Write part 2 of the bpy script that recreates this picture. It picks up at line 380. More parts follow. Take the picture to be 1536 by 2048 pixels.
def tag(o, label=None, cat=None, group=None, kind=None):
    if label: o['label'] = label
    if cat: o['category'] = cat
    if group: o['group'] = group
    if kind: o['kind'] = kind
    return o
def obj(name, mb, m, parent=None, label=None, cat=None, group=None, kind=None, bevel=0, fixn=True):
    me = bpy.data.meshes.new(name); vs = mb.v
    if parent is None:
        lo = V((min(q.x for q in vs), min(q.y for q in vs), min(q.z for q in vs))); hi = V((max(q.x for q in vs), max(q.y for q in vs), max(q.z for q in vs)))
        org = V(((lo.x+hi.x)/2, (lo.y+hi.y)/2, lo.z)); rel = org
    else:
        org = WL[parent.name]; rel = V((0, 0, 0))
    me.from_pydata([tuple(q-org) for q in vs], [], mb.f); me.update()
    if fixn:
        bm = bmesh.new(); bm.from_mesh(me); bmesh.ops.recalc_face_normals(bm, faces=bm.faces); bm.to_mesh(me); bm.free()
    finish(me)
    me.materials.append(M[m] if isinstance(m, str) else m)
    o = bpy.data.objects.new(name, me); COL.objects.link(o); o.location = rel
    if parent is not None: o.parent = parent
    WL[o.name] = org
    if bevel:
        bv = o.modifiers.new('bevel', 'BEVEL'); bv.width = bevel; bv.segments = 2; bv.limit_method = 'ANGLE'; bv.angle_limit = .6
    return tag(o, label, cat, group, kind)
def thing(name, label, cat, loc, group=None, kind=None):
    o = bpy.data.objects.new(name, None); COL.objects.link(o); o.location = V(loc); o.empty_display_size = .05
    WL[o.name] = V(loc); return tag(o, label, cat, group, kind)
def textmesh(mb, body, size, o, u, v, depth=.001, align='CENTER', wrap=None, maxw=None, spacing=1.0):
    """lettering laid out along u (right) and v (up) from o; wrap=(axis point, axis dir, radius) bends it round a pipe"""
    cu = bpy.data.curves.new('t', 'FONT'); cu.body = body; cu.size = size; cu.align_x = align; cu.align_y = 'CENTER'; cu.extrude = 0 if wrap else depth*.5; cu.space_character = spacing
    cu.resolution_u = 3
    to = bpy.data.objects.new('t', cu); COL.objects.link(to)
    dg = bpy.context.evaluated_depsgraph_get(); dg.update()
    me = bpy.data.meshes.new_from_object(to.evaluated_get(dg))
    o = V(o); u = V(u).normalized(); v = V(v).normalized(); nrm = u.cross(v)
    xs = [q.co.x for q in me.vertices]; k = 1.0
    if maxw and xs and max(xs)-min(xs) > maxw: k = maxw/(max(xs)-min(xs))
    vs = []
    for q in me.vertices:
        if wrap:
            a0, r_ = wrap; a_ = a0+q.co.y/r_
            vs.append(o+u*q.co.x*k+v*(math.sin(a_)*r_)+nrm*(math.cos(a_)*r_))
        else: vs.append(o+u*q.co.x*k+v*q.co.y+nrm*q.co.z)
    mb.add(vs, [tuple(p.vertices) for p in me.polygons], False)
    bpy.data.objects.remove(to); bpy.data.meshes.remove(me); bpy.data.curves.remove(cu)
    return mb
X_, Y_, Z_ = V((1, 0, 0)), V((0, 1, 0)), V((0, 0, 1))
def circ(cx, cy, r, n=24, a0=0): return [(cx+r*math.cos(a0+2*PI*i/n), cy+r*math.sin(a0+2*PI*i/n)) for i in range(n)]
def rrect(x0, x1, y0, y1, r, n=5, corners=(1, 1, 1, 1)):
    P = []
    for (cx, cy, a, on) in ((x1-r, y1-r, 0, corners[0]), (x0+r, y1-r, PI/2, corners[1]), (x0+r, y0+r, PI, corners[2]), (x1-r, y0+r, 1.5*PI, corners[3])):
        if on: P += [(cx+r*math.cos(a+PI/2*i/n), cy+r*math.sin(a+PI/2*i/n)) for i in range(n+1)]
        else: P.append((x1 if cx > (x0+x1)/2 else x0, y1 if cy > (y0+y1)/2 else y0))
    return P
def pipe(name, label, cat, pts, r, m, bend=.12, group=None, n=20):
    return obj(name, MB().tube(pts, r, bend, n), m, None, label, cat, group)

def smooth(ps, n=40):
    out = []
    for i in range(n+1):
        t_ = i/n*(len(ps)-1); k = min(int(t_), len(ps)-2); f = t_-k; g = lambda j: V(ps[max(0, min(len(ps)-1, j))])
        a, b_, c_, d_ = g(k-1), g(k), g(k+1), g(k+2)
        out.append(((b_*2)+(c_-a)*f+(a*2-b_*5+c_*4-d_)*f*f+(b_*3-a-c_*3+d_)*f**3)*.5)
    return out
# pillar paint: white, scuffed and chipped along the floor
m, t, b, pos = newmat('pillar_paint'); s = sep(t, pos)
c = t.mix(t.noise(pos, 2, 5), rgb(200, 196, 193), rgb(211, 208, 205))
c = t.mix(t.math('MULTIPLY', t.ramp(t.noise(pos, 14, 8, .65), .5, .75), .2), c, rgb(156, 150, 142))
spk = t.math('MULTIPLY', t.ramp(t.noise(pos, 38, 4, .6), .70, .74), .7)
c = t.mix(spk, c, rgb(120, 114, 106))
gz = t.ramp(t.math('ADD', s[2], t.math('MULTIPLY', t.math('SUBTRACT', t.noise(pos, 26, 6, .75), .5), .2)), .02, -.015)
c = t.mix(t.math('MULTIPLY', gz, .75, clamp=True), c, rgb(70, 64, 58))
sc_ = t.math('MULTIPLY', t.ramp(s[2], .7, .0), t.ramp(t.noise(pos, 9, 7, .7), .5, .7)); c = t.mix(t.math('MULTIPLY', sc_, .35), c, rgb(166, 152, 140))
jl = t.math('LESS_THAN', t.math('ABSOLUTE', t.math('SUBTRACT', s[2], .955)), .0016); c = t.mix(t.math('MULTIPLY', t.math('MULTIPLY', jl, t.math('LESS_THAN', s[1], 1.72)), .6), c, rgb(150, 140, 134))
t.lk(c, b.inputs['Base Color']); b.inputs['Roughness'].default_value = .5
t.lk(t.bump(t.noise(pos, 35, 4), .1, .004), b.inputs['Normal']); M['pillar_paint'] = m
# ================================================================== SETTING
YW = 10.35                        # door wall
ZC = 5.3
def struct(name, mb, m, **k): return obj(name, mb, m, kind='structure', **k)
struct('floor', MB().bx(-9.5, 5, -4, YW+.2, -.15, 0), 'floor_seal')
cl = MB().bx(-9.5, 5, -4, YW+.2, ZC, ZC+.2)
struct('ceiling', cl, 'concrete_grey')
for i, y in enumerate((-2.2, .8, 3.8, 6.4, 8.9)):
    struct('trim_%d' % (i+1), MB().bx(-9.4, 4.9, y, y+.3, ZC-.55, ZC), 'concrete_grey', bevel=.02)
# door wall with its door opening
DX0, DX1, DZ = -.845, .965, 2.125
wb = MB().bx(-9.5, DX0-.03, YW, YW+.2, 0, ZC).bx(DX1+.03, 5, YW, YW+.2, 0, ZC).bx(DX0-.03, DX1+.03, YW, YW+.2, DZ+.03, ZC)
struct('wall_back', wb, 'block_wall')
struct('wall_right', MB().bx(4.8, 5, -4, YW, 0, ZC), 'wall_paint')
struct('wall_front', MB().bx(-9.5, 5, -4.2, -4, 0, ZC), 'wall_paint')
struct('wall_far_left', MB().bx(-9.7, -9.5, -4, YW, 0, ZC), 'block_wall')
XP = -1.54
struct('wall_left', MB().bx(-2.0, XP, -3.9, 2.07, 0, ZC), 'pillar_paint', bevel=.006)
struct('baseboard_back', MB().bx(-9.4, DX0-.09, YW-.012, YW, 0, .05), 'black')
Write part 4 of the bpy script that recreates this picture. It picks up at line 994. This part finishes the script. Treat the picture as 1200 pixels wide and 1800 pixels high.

————————

YOUR GOAL. Where a line above includes "this", copy that line.

EXERCISE RESULT.
Write part 2 of the bpy script that recreates this picture. It picks up at line 380. More parts follow. Take the picture to be 1536 by 2048 pixels.
Write part 4 of the bpy script that recreates this picture. It picks up at line 994. This part finishes the script. Treat the picture as 1200 pixels wide and 1800 pixels high.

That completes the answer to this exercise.